Bruce Johnson's contemporary versions AEB-2/AUB-2 intend to be humble improvements of the original model, with the benefit of 40 years on electric lutherie. The few changes are meant to - as Johnson puts it - "bring the Scroll Bass design up to its full potential". That is definitely an instrument I'd love to play!
Eastwood's EEB-1 is also a quite faithful reproduction, a noticeable change is the slightly shorter lower f-hole and the pickguard curling around it, and of course you can see that the scroll headstock is gone. I can understand that a modern guitar needs to get rid of vintage oddities - and the replacement headstock has a good design - but you probably loose the feeling of playing a horizontal double bass...
Like Ampeg, Eastwood proposes also a fretless version, the EUB-1.

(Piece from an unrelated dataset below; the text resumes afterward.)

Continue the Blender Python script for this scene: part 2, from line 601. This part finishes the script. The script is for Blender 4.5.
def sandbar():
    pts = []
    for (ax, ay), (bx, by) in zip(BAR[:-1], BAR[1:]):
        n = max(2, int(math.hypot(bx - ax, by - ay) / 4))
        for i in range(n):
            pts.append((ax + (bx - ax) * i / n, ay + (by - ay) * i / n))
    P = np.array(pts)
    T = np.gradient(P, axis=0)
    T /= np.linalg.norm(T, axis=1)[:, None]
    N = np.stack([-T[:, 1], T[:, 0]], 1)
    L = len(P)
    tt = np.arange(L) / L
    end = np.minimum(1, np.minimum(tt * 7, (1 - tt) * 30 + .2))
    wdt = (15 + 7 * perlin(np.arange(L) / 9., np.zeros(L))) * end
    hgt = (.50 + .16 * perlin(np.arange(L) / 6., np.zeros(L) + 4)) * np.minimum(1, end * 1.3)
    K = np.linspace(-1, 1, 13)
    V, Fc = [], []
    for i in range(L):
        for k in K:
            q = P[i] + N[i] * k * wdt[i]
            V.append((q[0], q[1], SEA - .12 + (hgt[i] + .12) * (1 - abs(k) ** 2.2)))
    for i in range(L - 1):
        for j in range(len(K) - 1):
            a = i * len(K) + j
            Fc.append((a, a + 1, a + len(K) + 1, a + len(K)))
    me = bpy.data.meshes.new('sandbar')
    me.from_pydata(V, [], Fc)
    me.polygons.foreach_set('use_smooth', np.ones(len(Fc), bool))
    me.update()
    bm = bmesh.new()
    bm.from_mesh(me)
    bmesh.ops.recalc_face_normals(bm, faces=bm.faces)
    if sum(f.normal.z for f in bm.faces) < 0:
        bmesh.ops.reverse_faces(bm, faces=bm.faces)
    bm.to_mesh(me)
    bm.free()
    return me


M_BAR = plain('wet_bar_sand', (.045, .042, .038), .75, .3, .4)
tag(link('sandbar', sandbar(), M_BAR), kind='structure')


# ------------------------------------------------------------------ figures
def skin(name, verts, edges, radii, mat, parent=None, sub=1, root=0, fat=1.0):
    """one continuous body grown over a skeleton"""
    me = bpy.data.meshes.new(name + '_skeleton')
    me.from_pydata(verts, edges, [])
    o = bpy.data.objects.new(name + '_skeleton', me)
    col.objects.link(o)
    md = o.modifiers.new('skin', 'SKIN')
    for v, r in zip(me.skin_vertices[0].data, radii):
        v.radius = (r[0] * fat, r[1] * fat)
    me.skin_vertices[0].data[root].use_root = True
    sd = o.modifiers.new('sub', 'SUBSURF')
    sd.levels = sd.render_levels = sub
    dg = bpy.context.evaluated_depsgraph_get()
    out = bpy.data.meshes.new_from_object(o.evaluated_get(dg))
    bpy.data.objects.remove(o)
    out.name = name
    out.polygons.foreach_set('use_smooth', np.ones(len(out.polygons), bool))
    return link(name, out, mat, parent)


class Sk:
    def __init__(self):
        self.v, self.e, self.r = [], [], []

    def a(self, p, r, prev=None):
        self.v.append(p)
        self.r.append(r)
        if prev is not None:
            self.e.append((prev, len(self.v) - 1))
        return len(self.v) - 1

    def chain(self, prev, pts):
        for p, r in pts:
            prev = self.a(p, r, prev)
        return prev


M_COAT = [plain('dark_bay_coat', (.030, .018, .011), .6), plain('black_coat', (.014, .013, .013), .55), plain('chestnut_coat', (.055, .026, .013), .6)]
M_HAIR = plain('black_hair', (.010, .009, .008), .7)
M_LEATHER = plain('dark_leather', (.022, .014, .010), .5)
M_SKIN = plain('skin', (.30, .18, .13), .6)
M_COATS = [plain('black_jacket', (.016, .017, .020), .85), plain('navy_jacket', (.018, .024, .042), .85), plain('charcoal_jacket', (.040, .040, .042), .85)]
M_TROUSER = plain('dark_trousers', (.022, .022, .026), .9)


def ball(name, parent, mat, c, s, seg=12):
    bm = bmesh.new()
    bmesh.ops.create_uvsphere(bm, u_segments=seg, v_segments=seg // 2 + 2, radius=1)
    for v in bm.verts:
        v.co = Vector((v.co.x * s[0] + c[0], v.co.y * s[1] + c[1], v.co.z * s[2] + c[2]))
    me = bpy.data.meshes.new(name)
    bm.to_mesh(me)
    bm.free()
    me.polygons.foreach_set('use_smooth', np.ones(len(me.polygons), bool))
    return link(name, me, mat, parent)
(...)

Now this is the Italia Imola 4 Deluxe in Cherry Sunburst. As you can see, the shape is the same but the two cut-through-body f-holes have been replaced by a more classical one (I actually read contradictory information about this f-hole, here it's called a "faux f-hole", there a "solid body f-hole", also this bass is said to have a "chambered solid body" but without "glued top", so something like vintage Rickenbackers... if someone knows more, it's welcome).
The big contoured pickguard is also there - without the lower f-hole - and the headstock is more classic (and very 60s - it looks like the one of my Musima ES-335 style bass). The pickups are completely different and are closer to a J-bass than to an Ampeg. This bass exists also fretless and/or 5-string.

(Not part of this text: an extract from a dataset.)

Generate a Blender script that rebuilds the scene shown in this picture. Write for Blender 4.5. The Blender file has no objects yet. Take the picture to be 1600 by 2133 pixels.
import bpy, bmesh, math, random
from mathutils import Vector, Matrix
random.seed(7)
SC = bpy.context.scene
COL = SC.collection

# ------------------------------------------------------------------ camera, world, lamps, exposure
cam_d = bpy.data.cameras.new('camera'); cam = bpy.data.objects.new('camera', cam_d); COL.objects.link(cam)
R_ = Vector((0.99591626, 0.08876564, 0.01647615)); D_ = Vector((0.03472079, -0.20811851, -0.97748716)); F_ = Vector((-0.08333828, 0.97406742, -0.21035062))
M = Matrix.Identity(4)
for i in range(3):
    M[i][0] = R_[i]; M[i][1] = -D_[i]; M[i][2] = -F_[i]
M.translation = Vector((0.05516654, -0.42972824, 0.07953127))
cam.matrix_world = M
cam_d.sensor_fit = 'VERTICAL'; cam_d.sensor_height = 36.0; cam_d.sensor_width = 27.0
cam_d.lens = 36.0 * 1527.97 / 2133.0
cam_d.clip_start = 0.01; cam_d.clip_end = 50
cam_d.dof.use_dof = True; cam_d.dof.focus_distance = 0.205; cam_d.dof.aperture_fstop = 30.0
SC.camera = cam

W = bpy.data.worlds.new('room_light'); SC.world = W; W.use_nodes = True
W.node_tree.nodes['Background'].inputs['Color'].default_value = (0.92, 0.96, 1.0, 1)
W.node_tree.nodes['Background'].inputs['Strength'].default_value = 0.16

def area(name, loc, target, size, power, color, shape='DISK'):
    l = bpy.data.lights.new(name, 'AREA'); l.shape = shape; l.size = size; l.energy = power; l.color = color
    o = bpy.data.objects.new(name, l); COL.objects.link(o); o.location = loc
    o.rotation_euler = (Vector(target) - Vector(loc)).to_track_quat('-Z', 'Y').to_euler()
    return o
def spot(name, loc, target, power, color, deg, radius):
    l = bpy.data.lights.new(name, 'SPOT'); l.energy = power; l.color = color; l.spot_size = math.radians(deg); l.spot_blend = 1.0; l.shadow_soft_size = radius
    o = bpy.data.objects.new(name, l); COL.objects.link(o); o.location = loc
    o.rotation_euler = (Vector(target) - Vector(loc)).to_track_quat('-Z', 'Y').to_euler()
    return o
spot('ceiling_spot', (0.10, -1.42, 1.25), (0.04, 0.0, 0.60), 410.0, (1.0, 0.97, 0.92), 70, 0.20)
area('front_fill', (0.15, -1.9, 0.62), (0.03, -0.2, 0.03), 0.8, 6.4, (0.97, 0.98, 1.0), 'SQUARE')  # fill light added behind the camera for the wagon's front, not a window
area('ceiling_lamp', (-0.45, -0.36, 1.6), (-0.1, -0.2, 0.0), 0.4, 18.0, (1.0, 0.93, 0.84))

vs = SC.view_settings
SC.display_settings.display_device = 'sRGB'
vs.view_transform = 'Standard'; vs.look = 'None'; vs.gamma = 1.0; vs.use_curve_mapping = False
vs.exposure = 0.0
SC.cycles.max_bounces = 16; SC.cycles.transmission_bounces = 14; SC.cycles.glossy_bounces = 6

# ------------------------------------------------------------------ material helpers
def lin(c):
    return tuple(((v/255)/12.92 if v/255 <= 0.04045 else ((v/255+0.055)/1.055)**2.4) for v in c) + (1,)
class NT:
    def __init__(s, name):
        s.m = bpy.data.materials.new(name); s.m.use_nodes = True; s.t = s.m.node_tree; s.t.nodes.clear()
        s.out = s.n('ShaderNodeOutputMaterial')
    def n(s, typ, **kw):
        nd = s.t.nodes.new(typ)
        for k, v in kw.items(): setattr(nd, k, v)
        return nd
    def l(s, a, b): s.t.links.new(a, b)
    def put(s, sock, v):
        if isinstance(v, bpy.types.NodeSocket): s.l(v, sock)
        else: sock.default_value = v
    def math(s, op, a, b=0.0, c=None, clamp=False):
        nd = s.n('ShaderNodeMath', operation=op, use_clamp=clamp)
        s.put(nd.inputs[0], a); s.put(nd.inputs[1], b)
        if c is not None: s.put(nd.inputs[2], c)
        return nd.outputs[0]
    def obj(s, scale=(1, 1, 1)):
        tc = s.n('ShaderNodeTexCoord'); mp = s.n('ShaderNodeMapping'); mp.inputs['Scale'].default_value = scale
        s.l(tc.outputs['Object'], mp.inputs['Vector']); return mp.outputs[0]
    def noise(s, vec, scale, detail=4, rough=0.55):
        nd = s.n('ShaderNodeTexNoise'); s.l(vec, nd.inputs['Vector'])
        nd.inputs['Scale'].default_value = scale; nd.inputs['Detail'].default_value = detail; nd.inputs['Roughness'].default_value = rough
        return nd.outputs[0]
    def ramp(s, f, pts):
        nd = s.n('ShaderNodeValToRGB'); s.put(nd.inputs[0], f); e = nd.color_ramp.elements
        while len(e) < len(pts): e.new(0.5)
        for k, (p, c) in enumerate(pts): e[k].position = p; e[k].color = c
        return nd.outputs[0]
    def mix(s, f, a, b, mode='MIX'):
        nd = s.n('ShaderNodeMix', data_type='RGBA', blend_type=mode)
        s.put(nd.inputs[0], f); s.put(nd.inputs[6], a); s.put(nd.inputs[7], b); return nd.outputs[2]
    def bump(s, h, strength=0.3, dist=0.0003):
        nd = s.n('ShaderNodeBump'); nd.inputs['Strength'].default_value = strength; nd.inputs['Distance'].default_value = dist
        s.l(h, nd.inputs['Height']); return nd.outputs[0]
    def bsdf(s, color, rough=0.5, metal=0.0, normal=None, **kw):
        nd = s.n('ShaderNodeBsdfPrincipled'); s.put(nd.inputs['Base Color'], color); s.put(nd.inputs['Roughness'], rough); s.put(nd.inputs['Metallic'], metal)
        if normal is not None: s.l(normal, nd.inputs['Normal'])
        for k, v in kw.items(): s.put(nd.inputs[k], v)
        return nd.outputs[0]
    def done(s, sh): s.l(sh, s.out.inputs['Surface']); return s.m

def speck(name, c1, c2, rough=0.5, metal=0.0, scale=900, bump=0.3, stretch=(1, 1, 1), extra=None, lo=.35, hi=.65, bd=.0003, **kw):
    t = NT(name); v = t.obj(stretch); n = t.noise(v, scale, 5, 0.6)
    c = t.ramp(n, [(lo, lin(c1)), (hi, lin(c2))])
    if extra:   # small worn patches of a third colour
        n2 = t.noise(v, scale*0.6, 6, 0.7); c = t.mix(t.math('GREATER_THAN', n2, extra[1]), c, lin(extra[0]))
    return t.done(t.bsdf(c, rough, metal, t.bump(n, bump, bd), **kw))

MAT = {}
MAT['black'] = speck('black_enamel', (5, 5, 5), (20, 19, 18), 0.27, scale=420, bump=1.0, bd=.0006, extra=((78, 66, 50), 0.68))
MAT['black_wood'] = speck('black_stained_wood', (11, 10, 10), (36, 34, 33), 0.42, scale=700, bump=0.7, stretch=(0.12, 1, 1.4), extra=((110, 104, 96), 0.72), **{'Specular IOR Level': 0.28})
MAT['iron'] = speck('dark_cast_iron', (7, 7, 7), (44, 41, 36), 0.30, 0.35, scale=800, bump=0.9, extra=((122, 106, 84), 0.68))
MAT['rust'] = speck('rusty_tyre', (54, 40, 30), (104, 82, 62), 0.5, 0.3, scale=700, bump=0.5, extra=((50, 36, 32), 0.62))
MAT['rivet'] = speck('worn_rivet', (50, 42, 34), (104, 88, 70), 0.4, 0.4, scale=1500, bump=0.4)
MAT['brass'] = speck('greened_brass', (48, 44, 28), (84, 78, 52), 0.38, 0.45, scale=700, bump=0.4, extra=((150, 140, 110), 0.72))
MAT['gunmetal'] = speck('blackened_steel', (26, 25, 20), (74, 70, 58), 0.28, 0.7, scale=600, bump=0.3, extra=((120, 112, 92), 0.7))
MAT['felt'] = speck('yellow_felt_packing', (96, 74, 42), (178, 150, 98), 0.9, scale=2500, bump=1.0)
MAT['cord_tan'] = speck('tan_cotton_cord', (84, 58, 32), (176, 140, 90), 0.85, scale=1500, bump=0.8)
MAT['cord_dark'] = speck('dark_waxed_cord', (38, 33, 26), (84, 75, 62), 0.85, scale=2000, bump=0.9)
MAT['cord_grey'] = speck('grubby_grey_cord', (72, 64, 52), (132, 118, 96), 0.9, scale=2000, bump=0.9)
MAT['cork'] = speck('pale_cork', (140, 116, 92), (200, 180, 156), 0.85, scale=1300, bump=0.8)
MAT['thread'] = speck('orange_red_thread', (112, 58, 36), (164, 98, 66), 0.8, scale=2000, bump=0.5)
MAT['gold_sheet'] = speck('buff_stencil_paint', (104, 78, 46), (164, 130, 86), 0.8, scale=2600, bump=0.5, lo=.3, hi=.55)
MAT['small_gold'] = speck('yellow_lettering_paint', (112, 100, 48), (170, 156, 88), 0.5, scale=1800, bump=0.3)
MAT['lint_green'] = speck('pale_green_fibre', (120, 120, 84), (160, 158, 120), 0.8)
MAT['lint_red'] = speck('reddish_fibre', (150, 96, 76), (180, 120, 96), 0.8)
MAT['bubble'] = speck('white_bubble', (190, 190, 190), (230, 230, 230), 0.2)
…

No matter how much it betrays its Ampeg model, it's a beautiful instrument.
And finally this is the Italia Imola 6 Standard with which the all thing started. For this model Italia didn't try to reproduce a vintage model but extrapolated from their own interpretation of the Ampeg Scroll Bass. The result is a rounded Jaguar shape with a characteristic f-hole partially covered by a large pickguard. The 6 tuners in line headstock is inverted, that seems always to me the logical thing to do - the tuners have easier access and the tension suits better the different string gauges (and it's not only true for metal guitars).
Imola 6 doesn't only stand for 6 strings (as in Imola 4 or 5 for the 4- and 5-string basses) but mostly for the quite original 6 pickups - 3 vintage Teisco style split singlecoils. These pickups and the two 5-way levers allow many combinations - 25 -, some of which are probably quite original and must give this guitar a quite unique sound.
You can find a detailled review on musicradar.com and nothing on italiaguitars.com where the guitar is not even mentioned, though you can find it on their newer (I suppose) JHS website - where the bass models are completely missing... Italia people, please make some maintenance, it's confusing!
Italia is a brand created by Trevor Wilkinson - THE Wilkinson - and intends to combine vintage creativity (isn't it contradictory to look in the past for creativity?) and contemporary technical qualities.